### Your goal
Copy every line of the listing exactly.

### Dataset excerpt
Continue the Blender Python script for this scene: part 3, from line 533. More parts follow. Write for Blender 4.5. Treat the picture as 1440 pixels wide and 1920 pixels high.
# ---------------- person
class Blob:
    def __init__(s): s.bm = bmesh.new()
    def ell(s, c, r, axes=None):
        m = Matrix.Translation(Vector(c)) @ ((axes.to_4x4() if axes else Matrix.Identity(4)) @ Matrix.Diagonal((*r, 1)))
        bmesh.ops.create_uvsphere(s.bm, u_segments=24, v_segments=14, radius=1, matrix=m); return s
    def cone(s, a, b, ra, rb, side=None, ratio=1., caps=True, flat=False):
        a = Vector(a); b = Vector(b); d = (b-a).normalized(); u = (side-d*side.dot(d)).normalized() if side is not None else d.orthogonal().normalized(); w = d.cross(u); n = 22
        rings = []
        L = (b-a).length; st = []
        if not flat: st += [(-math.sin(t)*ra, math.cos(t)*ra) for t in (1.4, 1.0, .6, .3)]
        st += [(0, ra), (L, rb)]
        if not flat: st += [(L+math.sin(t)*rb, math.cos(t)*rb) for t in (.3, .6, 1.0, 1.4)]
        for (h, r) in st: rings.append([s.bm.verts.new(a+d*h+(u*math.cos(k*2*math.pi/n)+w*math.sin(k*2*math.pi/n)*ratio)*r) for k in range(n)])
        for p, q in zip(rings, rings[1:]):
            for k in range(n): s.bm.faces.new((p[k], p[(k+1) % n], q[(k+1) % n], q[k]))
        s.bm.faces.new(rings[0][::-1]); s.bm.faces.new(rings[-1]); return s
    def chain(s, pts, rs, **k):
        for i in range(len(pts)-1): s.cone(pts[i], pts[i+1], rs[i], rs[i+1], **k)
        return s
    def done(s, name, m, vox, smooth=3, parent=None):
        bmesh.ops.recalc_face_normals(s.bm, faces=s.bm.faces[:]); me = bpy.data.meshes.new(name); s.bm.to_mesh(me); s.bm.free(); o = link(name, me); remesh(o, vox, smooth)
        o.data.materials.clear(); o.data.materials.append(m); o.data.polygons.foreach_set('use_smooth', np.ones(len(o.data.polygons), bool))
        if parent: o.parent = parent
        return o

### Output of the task
Continue the Blender Python script for this scene: part 3, from line 533. More parts follow. Write for Blender 4.5. Treat the picture as 1440 pixels wide and 1920 pixels high.
# ---------------- person
class Blob:
    def __init__(s): s.bm = bmesh.new()
    def ell(s, c, r, axes=None):
        m = Matrix.Translation(Vector(c)) @ ((axes.to_4x4() if axes else Matrix.Identity(4)) @ Matrix.Diagonal((*r, 1)))
        bmesh.ops.create_uvsphere(s.bm, u_segments=24, v_segments=14, radius=1, matrix=m); return s
    def cone(s, a, b, ra, rb, side=None, ratio=1., caps=True, flat=False):
        a = Vector(a); b = Vector(b); d = (b-a).normalized(); u = (side-d*side.dot(d)).normalized() if side is not None else d.orthogonal().normalized(); w = d.cross(u); n = 22
        rings = []
        L = (b-a).length; st = []
        if not flat: st += [(-math.sin(t)*ra, math.cos(t)*ra) for t in (1.4, 1.0, .6, .3)]
        st += [(0, ra), (L, rb)]
        if not flat: st += [(L+math.sin(t)*rb, math.cos(t)*rb) for t in (.3, .6, 1.0, 1.4)]
        for (h, r) in st: rings.append([s.bm.verts.new(a+d*h+(u*math.cos(k*2*math.pi/n)+w*math.sin(k*2*math.pi/n)*ratio)*r) for k in range(n)])
        for p, q in zip(rings, rings[1:]):
            for k in range(n): s.bm.faces.new((p[k], p[(k+1) % n], q[(k+1) % n], q[k]))
        s.bm.faces.new(rings[0][::-1]); s.bm.faces.new(rings[-1]); return s
    def chain(s, pts, rs, **k):
        for i in range(len(pts)-1): s.cone(pts[i], pts[i+1], rs[i], rs[i+1], **k)
        return s
    def done(s, name, m, vox, smooth=3, parent=None):
        bmesh.ops.recalc_face_normals(s.bm, faces=s.bm.faces[:]); me = bpy.data.meshes.new(name); s.bm.to_mesh(me); s.bm.free(); o = link(name, me); remesh(o, vox, smooth)
        o.data.materials.clear(); o.data.materials.append(m); o.data.polygons.foreach_set('use_smooth', np.ones(len(o.data.polygons), bool))
        if parent: o.parent = parent
        return o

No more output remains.